Yea, let them say, to stick the heart of falsehood,
“As false as Cressid.” (3.2.193–98)
After Troilus has uttered his lofty pledge of fidelity to Cressida, Cressida echoes it with this pledge of her own. Ominously, however, whereas Troilus couched his pledge in the language of truth, Cressida frames her pledge in the language of falsehood. Though the basic sense of her words is that she will be true to Troilus, she uses a negative rhetorical form to suggest a curse that future generations may use if, in the end, she turns out to be false. Shakespeare uses this negative rhetoric to foreshadow Cressida’s infidelity. This language also foreshadows the curse that Troilus will make in his pained cry: “O Cressid! O false Cressid! False, false, false!” (5.2.208).
In kissing, do you render or receive? (4.5.40)

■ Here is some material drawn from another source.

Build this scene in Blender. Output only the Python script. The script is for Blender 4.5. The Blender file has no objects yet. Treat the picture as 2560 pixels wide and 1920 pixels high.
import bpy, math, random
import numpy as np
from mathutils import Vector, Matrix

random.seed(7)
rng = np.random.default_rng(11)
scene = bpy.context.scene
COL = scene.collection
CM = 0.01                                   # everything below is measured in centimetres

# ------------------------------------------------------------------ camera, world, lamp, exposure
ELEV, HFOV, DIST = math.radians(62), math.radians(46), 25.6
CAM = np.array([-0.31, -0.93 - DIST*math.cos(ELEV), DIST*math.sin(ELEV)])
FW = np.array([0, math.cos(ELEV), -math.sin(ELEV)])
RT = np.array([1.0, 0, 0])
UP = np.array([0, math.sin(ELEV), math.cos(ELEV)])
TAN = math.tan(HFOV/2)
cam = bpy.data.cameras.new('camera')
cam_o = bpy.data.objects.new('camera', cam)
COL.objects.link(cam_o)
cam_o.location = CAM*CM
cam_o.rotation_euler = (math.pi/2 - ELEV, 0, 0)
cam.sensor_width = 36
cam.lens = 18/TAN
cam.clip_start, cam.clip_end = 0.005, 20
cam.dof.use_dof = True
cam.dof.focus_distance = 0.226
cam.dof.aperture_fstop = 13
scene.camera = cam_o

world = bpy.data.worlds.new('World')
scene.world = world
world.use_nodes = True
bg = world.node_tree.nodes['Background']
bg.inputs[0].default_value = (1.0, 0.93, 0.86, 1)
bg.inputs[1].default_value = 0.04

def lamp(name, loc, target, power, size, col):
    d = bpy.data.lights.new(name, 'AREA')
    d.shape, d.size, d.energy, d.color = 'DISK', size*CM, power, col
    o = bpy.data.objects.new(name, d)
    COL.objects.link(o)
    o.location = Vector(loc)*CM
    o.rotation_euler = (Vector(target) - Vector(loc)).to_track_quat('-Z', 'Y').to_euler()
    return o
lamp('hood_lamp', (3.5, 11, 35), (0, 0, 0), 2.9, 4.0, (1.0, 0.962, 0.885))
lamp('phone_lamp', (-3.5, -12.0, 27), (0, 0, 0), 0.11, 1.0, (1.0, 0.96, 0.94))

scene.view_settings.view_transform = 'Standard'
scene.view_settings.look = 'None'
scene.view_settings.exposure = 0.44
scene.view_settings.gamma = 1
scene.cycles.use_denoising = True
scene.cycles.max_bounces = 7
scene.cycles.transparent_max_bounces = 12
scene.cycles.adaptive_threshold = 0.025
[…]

Cressida speaks this line to Menelaus as she arrives at the Greek camp. This is her first line in the scene, though she’s been onstage for a while, passing along a queue of Greeks and kissing each in turn. After having kissed Agamemnon, Nestor, Achilles, and Patroclus, she reaches Menelaus. He asks her if he, too, will receive a kiss, and this is her flirtatious response. As their conversation continues, it becomes more suggestive, with the two bartering over how many kisses to exchange with each other. This overtly flirtatious behavior is shocking, since Cressida has only just parted from Troilus at the end of the previous scene—mere moments from the audience’s perspective. Ulysses, who looks on disapprovingly, will shortly conclude that Cressida is little more than a whore.

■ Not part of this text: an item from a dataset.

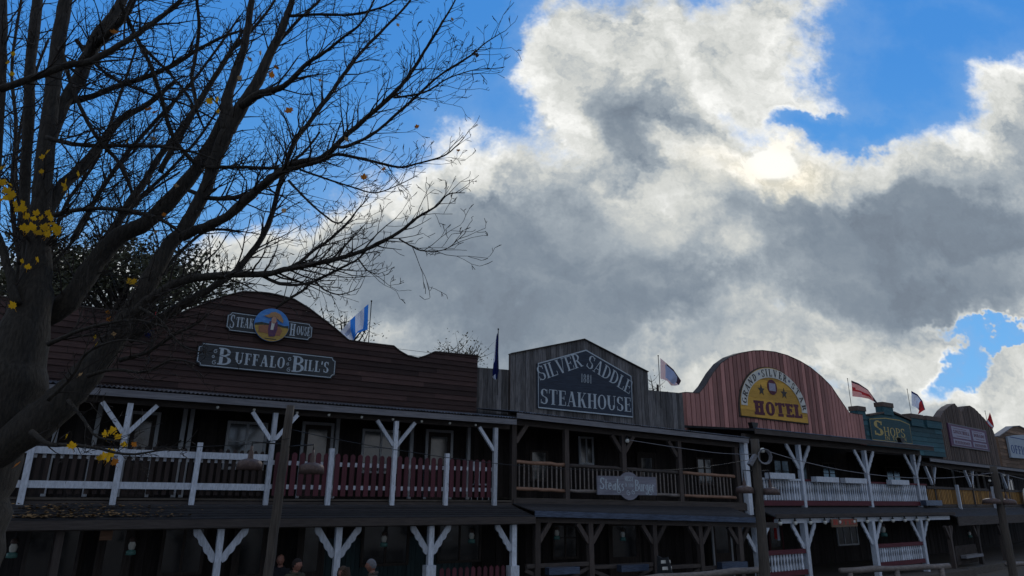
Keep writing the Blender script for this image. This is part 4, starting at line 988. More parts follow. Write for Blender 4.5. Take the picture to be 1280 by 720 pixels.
# small hanging HOTEL board under the red hotel's lower beam
vq = -.95
u0, u1, z0, z1 = mean_rect(FH, vq, (1039, 648.5), (1071, 648.5), (1071, 658.5), (1039, 658.5))
t = Thing(FH, 'hanging_sign', (u0+u1)/2, vq, z0, 'small brown board reading HOTEL in red hanging below the row of small lamps', 'sign')
mb = MB(); mb.box(u0, u1, vq-.02, vq+.02, z0, z1); t.part(mb, 'board', TAN)
for e in (u0+.15, u1-.15): mb = MB(); mb.tube([(e, vq, z1), (e, vq, z1+.12)], .01, 5); t.part(mb, 'hook', BLACKM)
REDL = mat('red_letter_paint', (.40, .05, .03), .6, .2, None, (4, 4, 4), bump=0, tone=False)
mb = MB(); word(mb, 'HOTEL', (u0+.08, z0+.08), (u1-.08, z0+.08), (z1-z0)*.62, vq-.023, T=.26, t=.14, s=.12, space=.1); t.part(mb, 'lettering', REDL)
# blue and white emblem board cut by the right edge, A-frame board, planters
u, z = FG.uz(1283, 624, -.3); t = Thing(FG, 'emblem_board', u, -.3, z-.55, 'round-topped white and blue board on the yellow balcony at the right edge', 'sign')
mb = MB(); mb.prism([(u-.45, z-.55), (u+.45, z-.55), (u+.45, z+.2)]+[(u+.45*math.cos(R(a)), z+.2+.4*math.sin(R(a))) for a in range(15, 180, 15)]+[(u-.45, z+.2)], -.33, -.29); t.part(mb, 'board', CREAM)
mb = MB(); mb.prism([(u-.38, z-.05), (u+.38, z-.05), (u+.38, z+.15), (u, z+.42), (u-.3, z+.2)], -.34, -.331); mb.prism(ell(u-.2, z-.3, .1, .1, n=14), -.34, -.331); t.part(mb, 'blue_emblem', INKB)
# ================================================================== FLAGS
def flag(px, py0, py1, Y, pts, stripes, label, cols, thick=.014):
    """pole from (px,py1) up to (px,py0) plus a hanging cloth; pts: rows of picture points read as a rippled sheet at depth Y"""
    b = at(px, py1, Y); tpp = at(px, py0, Y); tp = Vector((b.x, b.y, tpp.z))
    root = empty('flag', b-Vector((0, 0, .6))); tag(root, label, 'flag', 'flags flying above the false fronts')
    mb = MB(); mb.tube([(0, 0, 0), (0, 0, tp.z-b.z+.65)], thick, 8); mb.tube([(0, 0, tp.z-b.z+.65), (0, 0, tp.z-b.z+.69)], thick*1.8, 8); mb.build('flag_pole', BLACKM, root)
    mb = MB(); nr, nc = len(pts), len(pts[0]); S_ = 4
    def P(i, j):
        i0 = min(int(i), nr-2); j0 = min(int(j), nc-2); fi, fj = i-i0, j-j0
        a, b_, c, d = pts[i0][j0], pts[i0][j0+1], pts[i0+1][j0], pts[i0+1][j0+1]
        return tuple((a[k]*(1-fj)+b_[k]*fj)*(1-fi)+(c[k]*(1-fj)+d[k]*fj)*fi for k in (0, 1))
    V_ = []; NI, NJ = (nr-1)*S_, (nc-1)*S_
    for i in range(NI+1):
        for j in range(NJ+1):
            q = P(i/S_, j/S_); w = at(q[0], q[1], Y+.10*math.sin(j*.9+i*.35)*min(1, j/4))
            V_.append(w-root.location)
    for i in range(NI):
        for j in range(NJ):
            mb.mi = stripes(i/NI, j/NJ); a = i*(NJ+1)+j; mb.face([V_[a], V_[a+1], V_[a+NJ+2], V_[a+NJ+1]])
    mb.build('flag_cloth', cols, root, True)
def cloth(name, c):
    if name in MC: return MC[name]
    m = bpy.data.materials.new(name); m.use_nodes = True; n = NG(m.node_tree); b = m.node_tree.nodes['Principled BSDF']; o = m.node_tree.nodes['Material Output']
    tcn = n.n('ShaderNodeTexCoord'); no = n.noise(tcn.outputs['Object'], 5, 4); cc = n.mix(n.m('MULTIPLY', no, .5), (*c, 1), (*[x*.6 for x in c], 1))
    n.put(b.inputs['Base Color'], cc); b.inputs['Roughness'].default_value = .9
    tr = n.n('ShaderNodeBsdfTranslucent'); n.put(tr.inputs[0], cc); mx = n.n('ShaderNodeMixShader'); mx.inputs[0].default_value = .7
    m.node_tree.links.new(b.outputs[0], mx.inputs[1]); m.node_tree.links.new(tr.outputs[0], mx.inputs[2]); m.node_tree.links.new(mx.outputs[0], o.inputs[0])
    MC[name] = m; return m
CB = cloth('flag_blue', (.04, .22, .70)); CW = cloth('flag_white', (.70, .74, .85)); CN = cloth('flag_navy', (.012, .02, .12)); CR = cloth('flag_red', (.45, .035, .04)); CS = cloth('flag_salmon', (.75, .36, .33)); CG = cloth('flag_grey_blue', (.34, .40, .58)); CK = cloth('flag_dark', (.05, .03, .05))
flag(460.5, 379, 429, 20.2, [[(460.5, 380), (450, 389), (438, 400), (424, 416)], [(460, 397), (450, 405), (438, 412), (430, 421)], [(459.5, 412), (447, 416.5), (442, 425), (435, 427.5)]],
     lambda i, j: 0 if (j < .14 or abs(j-.52) < .09 or (i > .8 and j < .5)) else (2 if (.3 < i < .6 and .66 < j < .88) else 1), 'blue and white flag with blue border flying left behind the brown clapboards', [CB, CW, CG])
flag(622, 414, 470, 21.2, [[(622, 416), (621, 418), (619.5, 426)], [(623, 440), (619.5, 444), (617, 450)], [(623.5, 462), (618.5, 466), (615.5, 470)], [(622, 473), (619, 475), (616, 472)]],
     lambda i, j: 1 if ((j > .5 and i < .38) or (i > .72 and j > .3)) else 0, 'navy flag hanging limp on the low grey planks left of the gable', [CN, CW])
flag(825.3, 447, 490, 25.0, [[(825.5, 447.5), (833, 454), (842, 462), (851.5, 476)], [(825.5, 461), (834, 465), (843, 472), (849, 481)], [(825.5, 473), (834, 476), (839, 482), (845, 482)]],
     lambda i, j: 1 if (.24 < j < .8 and .12 < i < .8) else (0 if j < .3 or i > .5 else 2), 'grey-blue and salmon flag flying between the grey gable and the red arch', [cloth('flag_pale_pink', (.80, .58, .58)), CG, CK])
flag(1064.5, 475, 510, 36, [[(1064, 475.5), (1073, 479), (1085, 487), (1096.5, 503)], [(1065, 486), (1074, 488), (1086, 493), (1097, 504)], [(1065.5, 495.5), (1075, 496.5), (1086, 498.5), (1098, 505)]],
     lambda i, j: 2 if (i < .12 or j > .75) else (1 if abs(i-.45-j*.2) < .1 else 0), 'salmon red flag on the leftmost block of the green front', [CS, CR, CK])
flag(1139.5, 488, 520, 38.5, [[(1139, 488.5), (1147, 493), (1153, 501), (1156.5, 512)], [(1139.5, 499), (1145, 500), (1150, 506), (1153, 514)], [(1140, 507), (1146, 510), (1149, 513), (1147, 518.5)]],
     lambda i, j: 0 if (i < .1) else (1 if j < .55 else 2), 'white, red and navy flag above the right half of the green front', [CN, CW, CR])
flag(1237.5, 515, 545, 47, [[(1237.3, 515.5), (1239, 520), (1242, 530)], [(1235, 523), (1238, 527), (1242.5, 533)], [(1232, 528), (1237, 534), (1241, 536)]],
     lambda i, j: 1 if .5 < i < .8 else 0, 'small red and white flag behind the right slope of the humped front', [CR, CW])
flag(190, 388, 425, 16.4, [[(195, 389), (193, 394), (191, 399)], [(197, 398), (191, 403), (185, 406)], [(193, 412), (188, 411), (182, 407)], [(187, 423), (182, 420), (178, 416)]],
     lambda i, j: 0 if i < .6 else 1, 'red flag with a dark lower end hanging behind the tree fork', [CR, CN])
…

Well, well, ’tis done, ’tis past. And yet it is not.
I will not keep my word. (5.2.117–18)
Cressida says these lines just before she submits herself to Diomedes as Troilus watches on secretly from the shadows. This is the moment that clinches her infidelity, and yet her language has a strange, vacillating quality. This quality captures something essential about her character as Shakespeare presents it. From her first scene with Troilus, Cressida has reflected on how she doesn’t fully know her own mind—a fact that has made her repeated pledges of faithfulness feel increasingly fragile. In this scene, she’s played both hot and cold with Diomedes, at one moment giving him Troilus’s love token and at another trying to take it back. Now, just before she makes her final submission, she’s still equivocating. She says that her vow is both broken and not broken. It’s broken in the sense that she’s decided to have sex with Diomedes, and yet she hasn’t actually slept with him yet. She acts as though she has no choice, even as her language acknowledges that she does.